» **DIRECTIONS FOR THIS TASK**: Copy exactly the lines from the beginning of the data down to and including the line holding "PI = math.pi", without any pictures.

» **DATA EXCERPT**:

_ _ _

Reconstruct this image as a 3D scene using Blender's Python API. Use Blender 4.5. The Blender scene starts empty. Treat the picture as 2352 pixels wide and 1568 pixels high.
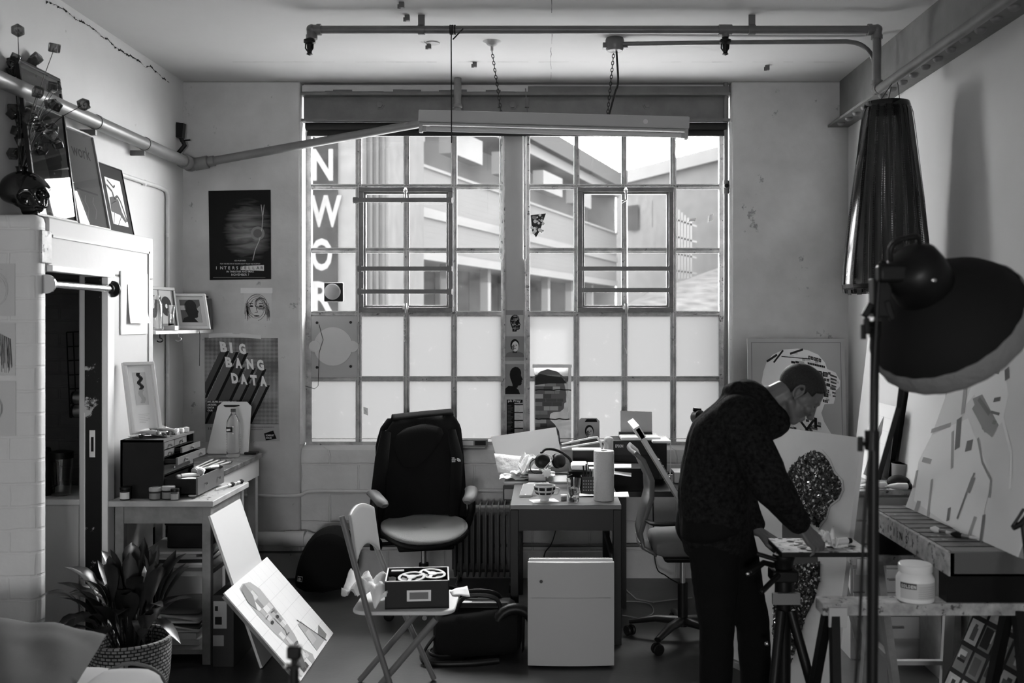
import bpy, bmesh, math, random
from mathutils import Vector as V, Matrix, Euler, noise
random.seed(7)
SC = bpy.context.scene
COL = SC.collection
PI = math.pi

# ------------------------------------------------------------------ camera, world, exposure
F, CX, CY, CAMZ = 2287.0, 1255.0, 740.0, 1.77       # focal length (px), vanishing point, eye height
cam_d = bpy.data.cameras.new('camera'); cam = bpy.data.objects.new('camera', cam_d); COL.objects.link(cam)
cam.location = (0, 0, CAMZ); cam.rotation_euler = (PI/2, 0, 0)
cam_d.sensor_width = 36.0; cam_d.lens = F/2352*36.0
cam_d.shift_x = -(CX-1176)/2352; cam_d.shift_y = (CY-784)/2352
cam_d.clip_start = .05; cam_d.clip_end = 300
cam_d.dof.use_dof = True; cam_d.dof.focus_distance = 6.0; cam_d.dof.aperture_fstop = 2.6
SC.camera = cam
SC.view_settings.view_transform = 'Standard'; SC.view_settings.look = 'None'
SC.view_settings.exposure = 0.22; SC.view_settings.gamma = 1.0; SC.view_settings.use_curve_mapping = False
SKY = 44.0
w = bpy.data.worlds.new('world'); SC.world = w; w.use_nodes = True
bg = w.node_tree.nodes['Background']; bg.inputs[0].default_value = (1, 1, 1, 1); bg.inputs[1].default_value = SKY
SC.cycles.use_denoising = True
SC.cycles.max_bounces = 10; SC.cycles.diffuse_bounces = 6; SC.cycles.transparent_max_bounces = 24
SC.cycles.caustics_reflective = False; SC.cycles.caustics_refractive = False
SC.cycles.sample_clamp_indirect = 6.0
for nm, loc, rx, sx, sy in (('window_portal', (-.21, 7.19, 2.15), -PI/2, 2.94, 2.5), ('rear_fill_portal', (-.2, -3.05, 1.3), PI/2, 1.1, .7)):  # the rear one guides sky light through the added fill opening
    ld = bpy.data.lights.new(nm, 'AREA'); ld.shape = 'RECTANGLE'; ld.size = sx; ld.size_y = sy; ld.cycles.is_portal = True
    lo = bpy.data.objects.new(nm, ld); COL.objects.link(lo); lo.location = loc; lo.rotation_euler = (rx, 0, 0)

def P(px, py, Y): return V(((px-CX)/F*Y, Y, CAMZ-(py-CY)/F*Y))
def PX(px, Y): return (px-CX)/F*Y
def PZ(py, Y): return CAMZ-(py-CY)/F*Y

# ------------------------------------------------------------------ materials
MATS = {}
def mat(name, v, rough=.6, metal=0.0, var=0.0, vs=3.0, bump=0.0, bs=25.0, spec=.5, brick=None, stain=None, trans=0.0, coat=0.0, sheen=0.0):
    m = bpy.data.materials.new(name); m.use_nodes = True; nt = m.node_tree; N = nt.nodes; L = nt.links
    b = N['Principled BSDF']
    b.inputs['Base Color'].default_value = (v, v, v, 1); b.inputs['Roughness'].default_value = rough
    b.inputs['Metallic'].default_value = metal; b.inputs['Specular IOR Level'].default_value = spec
    b.inputs['Transmission Weight'].default_value = trans; b.inputs['Coat Weight'].default_value = coat
    b.inputs['Sheen Weight'].default_value = sheen
    tc = N.new('ShaderNodeTexCoord'); co = tc.outputs['Object']; col = None; h = None
    if var:
        n = N.new('ShaderNodeTexNoise'); n.inputs['Scale'].default_value = vs; n.inputs['Detail'].default_value = 6; n.inputs['Roughness'].default_value = .6
        L.new(co, n.inputs['Vector'])
        r = N.new('ShaderNodeMapRange'); r.inputs[1].default_value = .3; r.inputs[2].default_value = .7
        r.inputs[3].default_value = v*(1-var); r.inputs[4].default_value = v*(1+var)
        L.new(n.outputs['Fac'], r.inputs[0]); col = r.outputs[0]
    if stain:                                        # (scale, threshold, value): flecks or patches with a shape of their own
        n = N.new('ShaderNodeTexNoise'); n.inputs['Scale'].default_value = stain[0]; n.inputs['Detail'].default_value = 9; n.inputs['Roughness'].default_value = .7
        L.new(co, n.inputs['Vector'])
        r = N.new('ShaderNodeMapRange'); r.inputs[1].default_value = stain[1]; r.inputs[2].default_value = stain[1]+.04
        L.new(n.outputs['Fac'], r.inputs[0])
        mx = N.new('ShaderNodeMix'); mx.data_type = 'FLOAT'; L.new(r.outputs[0], mx.inputs[0])
        if col: L.new(col, mx.inputs[2])
        else: mx.inputs[2].default_value = v
        mx.inputs[3].default_value = stain[2]; col = mx.outputs[0]
    if col: L.new(col, b.inputs['Base Color'])
    if brick:
        bw, bh, dep = brick
        s = N.new('ShaderNodeSeparateXYZ'); L.new(co, s.inputs[0])
        a = N.new('ShaderNodeMath'); L.new(s.outputs[0], a.inputs[0]); L.new(s.outputs[1], a.inputs[1])
        c = N.new('ShaderNodeCombineXYZ'); L.new(a.outputs[0], c.inputs[0]); L.new(s.outputs[2], c.inputs[1])
        nn = N.new('ShaderNodeTexNoise'); nn.inputs['Scale'].default_value = 7; L.new(co, nn.inputs['Vector'])
        va = N.new('ShaderNodeVectorMath'); va.operation = 'SCALE'; va.inputs['Scale'].default_value = .02; L.new(nn.outputs['Color'], va.inputs[0])
        vb = N.new('ShaderNodeVectorMath'); L.new(c.outputs[0], vb.inputs[0]); L.new(va.outputs[0], vb.inputs[1])
        br = N.new('ShaderNodeTexBrick'); br.inputs['Scale'].default_value = 1; br.inputs['Brick Width'].default_value = bw; br.inputs['Row Height'].default_value = bh
        br.inputs['Mortar Size'].default_value = .008; br.inputs['Mortar Smooth'].default_value = .6
        br.inputs['Color1'].default_value = br.inputs['Color2'].default_value = (1, 1, 1, 1); br.inputs['Mortar'].default_value = (0, 0, 0, 1)
        L.new(vb.outputs[0], br.inputs['Vector'])
        bp = N.new('ShaderNodeBump'); bp.inputs['Strength'].default_value = dep; bp.inputs['Distance'].default_value = .02
        L.new(br.outputs['Color'], bp.inputs['Height']); h = bp.outputs[0]
    if bump:
        n = N.new('ShaderNodeTexNoise'); n.inputs['Scale'].default_value = bs; n.inputs['Detail'].default_value = 5; L.new(co, n.inputs['Vector'])
        bp = N.new('ShaderNodeBump'); bp.inputs['Strength'].default_value = bump; bp.inputs['Distance'].default_value = .01
        L.new(n.outputs['Fac'], bp.inputs['Height'])
        if h: L.new(h, bp.inputs['Normal'])
        h = bp.outputs[0]
    if h: L.new(h, b.inputs['Normal'])
    MATS[name] = m
    return m

def glassmat(name, clear, body, dirt0, dirt1, scale, gloss=.06):
    """thin dirty pane: clear transmission under a translucent film of dirt"""
    m = bpy.data.materials.new(name); m.use_nodes = True; nt = m.node_tree; N = nt.nodes; L = nt.links
    for n in list(N):
        if n.type == 'BSDF_PRINCIPLED': N.remove(n)
    out = [n for n in N if n.type == 'OUTPUT_MATERIAL'][0]
    tr = N.new('ShaderNodeBsdfTransparent'); tr.inputs[0].default_value = (clear,)*3+(1,)
    tl = N.new('ShaderNodeBsdfTranslucent'); tl.inputs[0].default_value = (body,)*3+(1,)
    gl = N.new('ShaderNodeBsdfGlossy'); gl.inputs['Roughness'].default_value = .05
    tc = N.new('ShaderNodeTexCoord'); n = N.new('ShaderNodeTexNoise'); n.inputs['Scale'].default_value = scale; n.inputs['Detail'].default_value = 8; n.inputs['Roughness'].default_value = .65
    L.new(tc.outputs['Object'], n.inputs['Vector'])
    sn = N.new('ShaderNodeTexNoise'); sn.inputs['Scale'].default_value = 11; sn.inputs['Detail'].default_value = 10; sn.inputs['Roughness'].default_value = .75; L.new(tc.outputs['Object'], sn.inputs['Vector'])
    sr = N.new('ShaderNodeMapRange'); sr.inputs[1].default_value = .60; sr.inputs[2].default_value = .70; sr.inputs[3].default_value = body; sr.inputs[4].default_value = body*1.5
    L.new(sn.outputs['Fac'], sr.inputs[0]); L.new(sr.outputs[0], tl.inputs[0])
    r = N.new('ShaderNodeMapRange'); r.inputs[1].default_value = .35; r.inputs[2].default_value = .7; r.inputs[3].default_value = dirt0; r.inputs[4].default_value = dirt1
    L.new(n.outputs['Fac'], r.inputs[0])
    m1 = N.new('ShaderNodeMixShader'); L.new(r.outputs[0], m1.inputs[0]); L.new(tr.outputs[0], m1.inputs[1]); L.new(tl.outputs[0], m1.inputs[2])
    m2 = N.new('ShaderNodeMixShader'); m2.inputs[0].default_value = gloss; L.new(m1.outputs[0], m2.inputs[1]); L.new(gl.outputs[0], m2.inputs[2])
    L.new(m2.outputs[0], out.inputs['Surface'])
    MATS[name] = m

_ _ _

» **RESULT OF THE TASK**:
Reconstruct this image as a 3D scene using Blender's Python API. Use Blender 4.5. The Blender scene starts empty. Treat the picture as 2352 pixels wide and 1568 pixels high.
import bpy, bmesh, math, random
from mathutils import Vector as V, Matrix, Euler, noise
random.seed(7)
SC = bpy.context.scene
COL = SC.collection
PI = math.pi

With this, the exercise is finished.